Saturday, September 11, 2010

Compile OpenCV for Android on Linux or Mac, high level hints

Android's market share is being the most growing among the Operating Systems for smartphones.

OpenCV is (from Wikipediaa computer vision library originally developed by Intel. It is free for use under the open source BSD license. The library is cross-platform. It focuses mainly on real-time image processing.


http://sourceforge.net/projects/opencvlibrary/

The initial revision of OpenCV was in C, with the latest revision C++ has been introduced in many sections of the code.

Android NDK is the developer toolkit to plug C and C++ code into an Android application, whose default implementation language is Java (which works upon the Dalvik virtual machine, created for Android).
It must be used together with the Android SDK, which is the development framework for you Android/Java applications.
Your C++ code should be used as a library which communicates (through JNI, Java Native Interface) to the Java layer.


The main problem in order to get OpenCV compiling on Android relies on the fact that the Android NDK doesn't provide a full standard C++ ("Minimal set of headers for C++ support"), for example exceptions can't be used in the Android C++. It's probably a way to discourage people from using C++ as a native language for the Android applications. Or maybe it's because Google doesn't like C++ exceptions, especially in an embedded system context.

Luckily, there are some guys who got full C++ working for Android, you just have to download it and compile.
To use that, you have to download a tweaked C++ Android NDK, from Crystax site:

What you finally need is also OpenCV, ported to Android

Now you have to install the "Crystax" Android NDK as it was the official one, following the related guide:

You have to compile OpenCV with the Android NDK, considering it as a NDK application (check the samples in the ndk directory). The OpenCV for Android zip already contains the files/scripts to be compiled in that way.
If you want to embed your custom C++ code in it, you can easily do that, modifying the Android.mk file and restructuring the hierarchy of the directories in your project.
In my case, I simply added a subdirectory to the OpenCV one, moved there all my source code, and compiled it together with OpenCV.

Final note: remember 
APP_ABI := armeabi armeabi-v7a
in the file Applications.mk if your mobile cpu supports it; your application will run much faster!


2 comments:

JD said...

Hi,
I read your article. I currently ported OpenCV to Android using the following link:

http://opencv.itseez.com/doc/tutorials/introduction/android_binary_package/android_binary_package.html

But I have to use some JNI mechnasim to convert OpenCV C/C++ code into Java which I don't like.

I currently use OpenCV 2.3. I am using Nvidia Tegra Android Development Package for android. Will your method work for OpenCV 2.3 also? If I follow your method can I directly execute my C/C++ OpenCV codes in Android??

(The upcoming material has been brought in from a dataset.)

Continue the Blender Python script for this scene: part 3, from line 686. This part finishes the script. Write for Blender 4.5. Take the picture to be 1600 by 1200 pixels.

Please get back to me ASAP.

Looking forward to your positive response.

Cheers,
Jayneil

Marco Bonifazi said...

I'm successfully using OpenCV 2.3 in Android and iOS on ARM cpu without any problems. I don't have any clue of other platforms, I guess that the portability is generally guaranteed but it depends on the feature your are working on.
For instance, I remember an issue on ARM cpu regarding cvLoadImage function which have been fixed later on.